• _AIM_
Set the listing down again exactly, please, apart from its pictures.

• _DATASET_
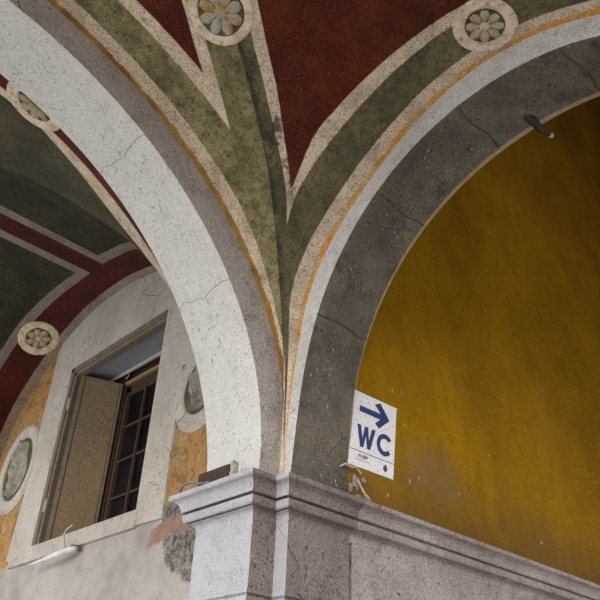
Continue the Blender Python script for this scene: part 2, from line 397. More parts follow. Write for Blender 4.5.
# soffit as a slab 3 cm thick
V, F = mk_soffit(); o = part('soffit', V, F, M['white'], arch_a, smooth=True)
def ring_face(f_in, f_out, y, mat, name, par, flip=False):
    V = []; F = []
    for i in range(NS):
        th = th_at(i, NS); a = arch1(f_in, th); b = arch1(f_out, th)
        for j in range(4):
            f = j/3; V.append((a[0]+(b[0]-a[0])*f, y, a[1]+(b[1]-a[1])*f))
    for i in range(NS-1):
        for j in range(3): k = i*4+j; F.append((k, k+4, k+5, k+1))
    return part(name, V, F, mat, par)
ring_face(IN1F, EX1, 0, M['greyface'], 'outer_face', arch_a)
def out1(co, th, d):
    x, z = arch1(co, th); return x+d*math.cos(th), z+d*math.sin(th)
# far face, seen edge-on from below
V = []; F = []
for i in range(NS):
    th = th_at(i, NS); a = arch1(IN1B, th); b = out1(IN1B, th, .20); V += [(a[0], A_T, a[1]), (b[0], A_T, b[1])]
for i in range(NS-1): F.append((2*i, 2*i+2, 2*i+3, 2*i+1))
part('inner_face', V, F, M['white'], arch_a)
# masonry core over the arch, closing it up to the roof
V = []; F = []
for i in range(NS):
    th = th_at(i, NS); a = out1(EX1, th, -.02)
    V += [(a[0], .012, a[1]), (a[0], A_T-.012, a[1]), (a[0], .012, 2.9), (a[0], A_T-.012, 2.9)]
for i in range(NS-1):
    k = 4*i; F += [(k, k+4, k+5, k+1), (k, k+2, k+6, k+4), (k+1, k+5, k+7, k+3), (k+2, k+3, k+7, k+6)]
part('masonry', V, F, M['greyface'], arch_a)
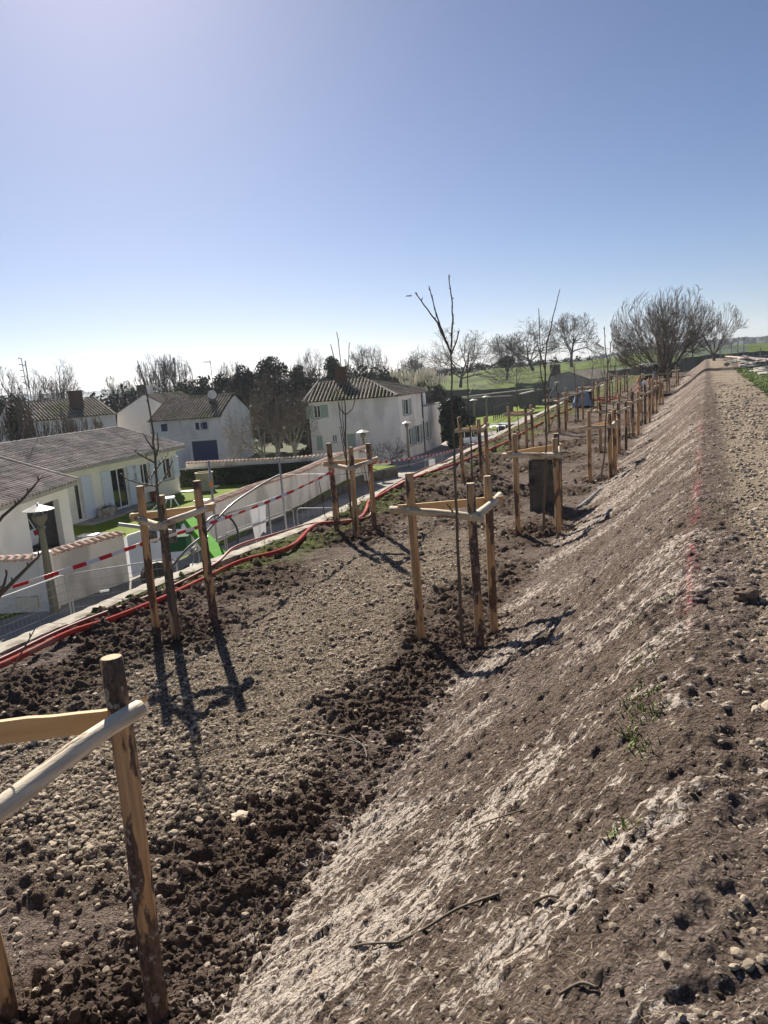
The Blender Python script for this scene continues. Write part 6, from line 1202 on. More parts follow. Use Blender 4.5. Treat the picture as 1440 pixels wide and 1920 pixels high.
# ---- green machine on the road
tm = A(330, 975, 25); th_ = empty('green_handler', (tm[0], tm[1], -4.6), 'bright green lifting machine with a sloping lettered boom, half hidden by the stakes', 'machine')
a, b_ = A(343, 962, 23.5), A(414, 1050, 19.2); b2 = b_+(b_-a)*.35; dirb = (b2-a)/np.linalg.norm(b2-a); t = MB(); sdv = np.cross(dirb, [0, 0, 1.]); sdv /= np.linalg.norm(sdv); upv = np.cross(sdv, dirb)
V = []
for q, wd, ht in ((a, .10, .10), (a+(b2-a)*.2, .15, .13), (b2, .19, .15)): V += [q-sdv*wd-upv*ht, q+sdv*wd-upv*ht, q+sdv*wd+upv*ht, q-sdv*wd+upv*ht]
t.add(V, [(i*4+j, i*4+(j+1) % 4, i*4+4+(j+1) % 4, i*4+4+j) for i in (0, 1) for j in range(4)]+[(3, 2, 1, 0), (8, 9, 10, 11)]); bo = t.build('boom', M_green, th_); t = MB()
for f in (.1, .32): q = a+(b2-a)*f; t.beam(q-sdv*.33, q+sdv*.33, .07, .07)
t.build('pivot_pin', M_rock, bo)
# lettering seen on the boom
def glyph(ch, o, ux, uy, h_):
    st_ = {'L': [((0, 1), (0, 0)), ((0, 0), (.55, 0))], 'O': [((0, 0), (0, 1)), ((0, 1), (.6, 1)), ((.6, 1), (.6, 0)), ((.6, 0), (0, 0))]}[ch]
    for (x0, y0), (x1, y1) in st_:
        dx, dy = x1-x0, y1-y0; l = math.hypot(dx, dy); px_, py_ = -dy/l*.09, dx/l*.09; ex, ey = dx/l*.09, dy/l*.09
        P4q = [(x0-ex+px_, y0-ey+py_), (x1+ex+px_, y1+ey+py_), (x1+ex-px_, y1+ey-py_), (x0-ex-px_, y0-ey-py_)]; t2.add([o+ux*(x*h_)+uy*(y*h_) for x, y in P4q]+[o+ux*(x*h_)+uy*(y*h_)-nv*.004 for x, y in P4q], [(0, 1, 2, 3), (7, 6, 5, 4), (0, 4, 5, 1), (1, 5, 6, 2), (2, 6, 7, 3), (3, 7, 4, 0)])
fc = a+(b2-a)*.46; vw = (CAM-fc)/np.linalg.norm(CAM-fc); cand = [(upv, .135, sdv, .17), (-upv, .135, sdv, .17), (sdv, .165, upv, .13), (-sdv, .165, upv, .13)]; nv, off_, ux_, hw_ = max(cand, key=lambda q_: (q_[0]@vw)*q_[3]); face = fc+nv*(off_+.02); t2 = MB()
if np.cross(ux_, -dirb)@nv < 0: ux_ = -ux_
glyph('L', face-ux_*.05-dirb*.12, ux_, -dirb, .17); glyph('O', face+dirb*.16-ux_*.05, ux_, -dirb, .17); t2.build('lettering', M_wht, bo)
cbx = A(322, 950, 25.5); t = MB(); ang = .5
t.box((cbx[0], cbx[1], cbx[2]-.35), (.7, .9, .4), ang); t.box((cbx[0]+.1, cbx[1]-.1, cbx[2]-1.2), (.8, 1.0, .4), ang); t.build('body', M_dgreen, th_); t = MB(); t.box((cbx[0]-.05, cbx[1], cbx[2]+.30), (.30, .42, .05), ang); t.build('cab_roof', M_white, th_); t = MB()
for dx, dy in ((-.5, -.3), (.15, -.45), (-.2, .35), (.35, .2)): t.tube([(cbx[0]+dx*1.3-.2, cbx[1]+dy*1.3, cbx[2]-.3), (cbx[0]-.05+dx*.3, cbx[1]+dy*.45, cbx[2]+.28)], .02, 5)
t.build('cab_pillar', M_white, th_); t = MB(); q = A(285, 992, 24.3); q2 = A(322, 992, 24.0)
for qq in (q, q2): t.box((qq[0], qq[1], qq[2]), (.22, .22, .85), ang)
t.build('hydraulic_arm', M_rock, th_); t = MB(); q = A(300, 978, 24.6); t.tube([A(262, 976, 24.8), A(338, 972, 24.6)], [.3, .34], 14); t.build('tank', M_dgreen, th_)
for px, D in ((282, 24.0), (352, 22.8)):
    q = A(px, 1000, D); t = MB(); t.tube([(q[0], q[1], -4.12), (q[0]+.3, q[1]-.25, -4.12)], .48, 16); t.build('wheel', M_black, th_)
t = MB(); t.beam(A(222, 983, 23.5), A(322, 996, 23), .06, .10); t.build('fork_bar', M_galv, th_)
# ---- white truck behind the kerb
q = A(926, 812, 62); tr = empty('pickup_truck', (q[0], q[1], -5.4), 'white flatbed truck with a ladder rack parked below the kerb', 'truck'); a_ = .9; ca, sa = math.cos(a_), math.sin(a_)
def tp(x, y, z_): return (q[0]+x*ca-y*sa, q[1]+x*sa+y*ca, -5.4+z_)
def tbx(x0, x1, y0, y1, z0, z1, nm, m, par=None): t = MB(); t.add([tp(x, y, z_) for x in (x0, x1) for y in (y0, y1) for z_ in (z0, z1)], [(0, 1, 3, 2), (4, 6, 7, 5), (0, 4, 5, 1), (2, 3, 7, 6), (0, 2, 6, 4), (1, 5, 7, 3)]); return t.build(nm, m, par or tr)
tbx(.9, 2.6, -.9, .9, .5, 1.25, 'cab', M_car); t = MB(); t.add([tp(*v) for v in ((.9, -.88, 1.25), (2.2, -.88, 1.25), (1.9, -.75, 2.05), (1.0, -.75, 2.05), (.9, .88, 1.25), (2.2, .88, 1.25), (1.9, .75, 2.05), (1.0, .75, 2.05))], [(0, 1, 2, 3), (7, 6, 5, 4), (0, 4, 5, 1), (1, 5, 6, 2), (3, 7, 4, 0)]); t.build('windscreen', M_glass, tr)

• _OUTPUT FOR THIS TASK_
Continue the Blender Python script for this scene: part 2, from line 397. More parts follow. Write for Blender 4.5.
# soffit as a slab 3 cm thick
V, F = mk_soffit(); o = part('soffit', V, F, M['white'], arch_a, smooth=True)
def ring_face(f_in, f_out, y, mat, name, par, flip=False):
    V = []; F = []
    for i in range(NS):
        th = th_at(i, NS); a = arch1(f_in, th); b = arch1(f_out, th)
        for j in range(4):
            f = j/3; V.append((a[0]+(b[0]-a[0])*f, y, a[1]+(b[1]-a[1])*f))
    for i in range(NS-1):
        for j in range(3): k = i*4+j; F.append((k, k+4, k+5, k+1))
    return part(name, V, F, mat, par)
ring_face(IN1F, EX1, 0, M['greyface'], 'outer_face', arch_a)
def out1(co, th, d):
    x, z = arch1(co, th); return x+d*math.cos(th), z+d*math.sin(th)
# far face, seen edge-on from below
V = []; F = []
for i in range(NS):
    th = th_at(i, NS); a = arch1(IN1B, th); b = out1(IN1B, th, .20); V += [(a[0], A_T, a[1]), (b[0], A_T, b[1])]
for i in range(NS-1): F.append((2*i, 2*i+2, 2*i+3, 2*i+1))
part('inner_face', V, F, M['white'], arch_a)
# masonry core over the arch, closing it up to the roof
V = []; F = []
for i in range(NS):
    th = th_at(i, NS); a = out1(EX1, th, -.02)
    V += [(a[0], .012, a[1]), (a[0], A_T-.012, a[1]), (a[0], .012, 2.9), (a[0], A_T-.012, 2.9)]
for i in range(NS-1):
    k = 4*i; F += [(k, k+4, k+5, k+1), (k, k+2, k+6, k+4), (k+1, k+5, k+7, k+3), (k+2, k+3, k+7, k+6)]
part('masonry', V, F, M['greyface'], arch_a)
The Blender Python script for this scene continues. Write part 6, from line 1202 on. More parts follow. Use Blender 4.5. Treat the picture as 1440 pixels wide and 1920 pixels high.
# ---- green machine on the road
tm = A(330, 975, 25); th_ = empty('green_handler', (tm[0], tm[1], -4.6), 'bright green lifting machine with a sloping lettered boom, half hidden by the stakes', 'machine')
a, b_ = A(343, 962, 23.5), A(414, 1050, 19.2); b2 = b_+(b_-a)*.35; dirb = (b2-a)/np.linalg.norm(b2-a); t = MB(); sdv = np.cross(dirb, [0, 0, 1.]); sdv /= np.linalg.norm(sdv); upv = np.cross(sdv, dirb)
V = []
for q, wd, ht in ((a, .10, .10), (a+(b2-a)*.2, .15, .13), (b2, .19, .15)): V += [q-sdv*wd-upv*ht, q+sdv*wd-upv*ht, q+sdv*wd+upv*ht, q-sdv*wd+upv*ht]
t.add(V, [(i*4+j, i*4+(j+1) % 4, i*4+4+(j+1) % 4, i*4+4+j) for i in (0, 1) for j in range(4)]+[(3, 2, 1, 0), (8, 9, 10, 11)]); bo = t.build('boom', M_green, th_); t = MB()
for f in (.1, .32): q = a+(b2-a)*f; t.beam(q-sdv*.33, q+sdv*.33, .07, .07)
t.build('pivot_pin', M_rock, bo)
# lettering seen on the boom
def glyph(ch, o, ux, uy, h_):
    st_ = {'L': [((0, 1), (0, 0)), ((0, 0), (.55, 0))], 'O': [((0, 0), (0, 1)), ((0, 1), (.6, 1)), ((.6, 1), (.6, 0)), ((.6, 0), (0, 0))]}[ch]
    for (x0, y0), (x1, y1) in st_:
        dx, dy = x1-x0, y1-y0; l = math.hypot(dx, dy); px_, py_ = -dy/l*.09, dx/l*.09; ex, ey = dx/l*.09, dy/l*.09
        P4q = [(x0-ex+px_, y0-ey+py_), (x1+ex+px_, y1+ey+py_), (x1+ex-px_, y1+ey-py_), (x0-ex-px_, y0-ey-py_)]; t2.add([o+ux*(x*h_)+uy*(y*h_) for x, y in P4q]+[o+ux*(x*h_)+uy*(y*h_)-nv*.004 for x, y in P4q], [(0, 1, 2, 3), (7, 6, 5, 4), (0, 4, 5, 1), (1, 5, 6, 2), (2, 6, 7, 3), (3, 7, 4, 0)])
fc = a+(b2-a)*.46; vw = (CAM-fc)/np.linalg.norm(CAM-fc); cand = [(upv, .135, sdv, .17), (-upv, .135, sdv, .17), (sdv, .165, upv, .13), (-sdv, .165, upv, .13)]; nv, off_, ux_, hw_ = max(cand, key=lambda q_: (q_[0]@vw)*q_[3]); face = fc+nv*(off_+.02); t2 = MB()
if np.cross(ux_, -dirb)@nv < 0: ux_ = -ux_
glyph('L', face-ux_*.05-dirb*.12, ux_, -dirb, .17); glyph('O', face+dirb*.16-ux_*.05, ux_, -dirb, .17); t2.build('lettering', M_wht, bo)
cbx = A(322, 950, 25.5); t = MB(); ang = .5
t.box((cbx[0], cbx[1], cbx[2]-.35), (.7, .9, .4), ang); t.box((cbx[0]+.1, cbx[1]-.1, cbx[2]-1.2), (.8, 1.0, .4), ang); t.build('body', M_dgreen, th_); t = MB(); t.box((cbx[0]-.05, cbx[1], cbx[2]+.30), (.30, .42, .05), ang); t.build('cab_roof', M_white, th_); t = MB()
for dx, dy in ((-.5, -.3), (.15, -.45), (-.2, .35), (.35, .2)): t.tube([(cbx[0]+dx*1.3-.2, cbx[1]+dy*1.3, cbx[2]-.3), (cbx[0]-.05+dx*.3, cbx[1]+dy*.45, cbx[2]+.28)], .02, 5)
t.build('cab_pillar', M_white, th_); t = MB(); q = A(285, 992, 24.3); q2 = A(322, 992, 24.0)
for qq in (q, q2): t.box((qq[0], qq[1], qq[2]), (.22, .22, .85), ang)
t.build('hydraulic_arm', M_rock, th_); t = MB(); q = A(300, 978, 24.6); t.tube([A(262, 976, 24.8), A(338, 972, 24.6)], [.3, .34], 14); t.build('tank', M_dgreen, th_)
for px, D in ((282, 24.0), (352, 22.8)):
    q = A(px, 1000, D); t = MB(); t.tube([(q[0], q[1], -4.12), (q[0]+.3, q[1]-.25, -4.12)], .48, 16); t.build('wheel', M_black, th_)
t = MB(); t.beam(A(222, 983, 23.5), A(322, 996, 23), .06, .10); t.build('fork_bar', M_galv, th_)
# ---- white truck behind the kerb
q = A(926, 812, 62); tr = empty('pickup_truck', (q[0], q[1], -5.4), 'white flatbed truck with a ladder rack parked below the kerb', 'truck'); a_ = .9; ca, sa = math.cos(a_), math.sin(a_)
def tp(x, y, z_): return (q[0]+x*ca-y*sa, q[1]+x*sa+y*ca, -5.4+z_)
def tbx(x0, x1, y0, y1, z0, z1, nm, m, par=None): t = MB(); t.add([tp(x, y, z_) for x in (x0, x1) for y in (y0, y1) for z_ in (z0, z1)], [(0, 1, 3, 2), (4, 6, 7, 5), (0, 4, 5, 1), (2, 3, 7, 6), (0, 2, 6, 4), (1, 5, 7, 3)]); return t.build(nm, m, par or tr)
tbx(.9, 2.6, -.9, .9, .5, 1.25, 'cab', M_car); t = MB(); t.add([tp(*v) for v in ((.9, -.88, 1.25), (2.2, -.88, 1.25), (1.9, -.75, 2.05), (1.0, -.75, 2.05), (.9, .88, 1.25), (2.2, .88, 1.25), (1.9, .75, 2.05), (1.0, .75, 2.05))], [(0, 1, 2, 3), (7, 6, 5, 4), (0, 4, 5, 1), (1, 5, 6, 2), (3, 7, 4, 0)]); t.build('windscreen', M_glass, tr)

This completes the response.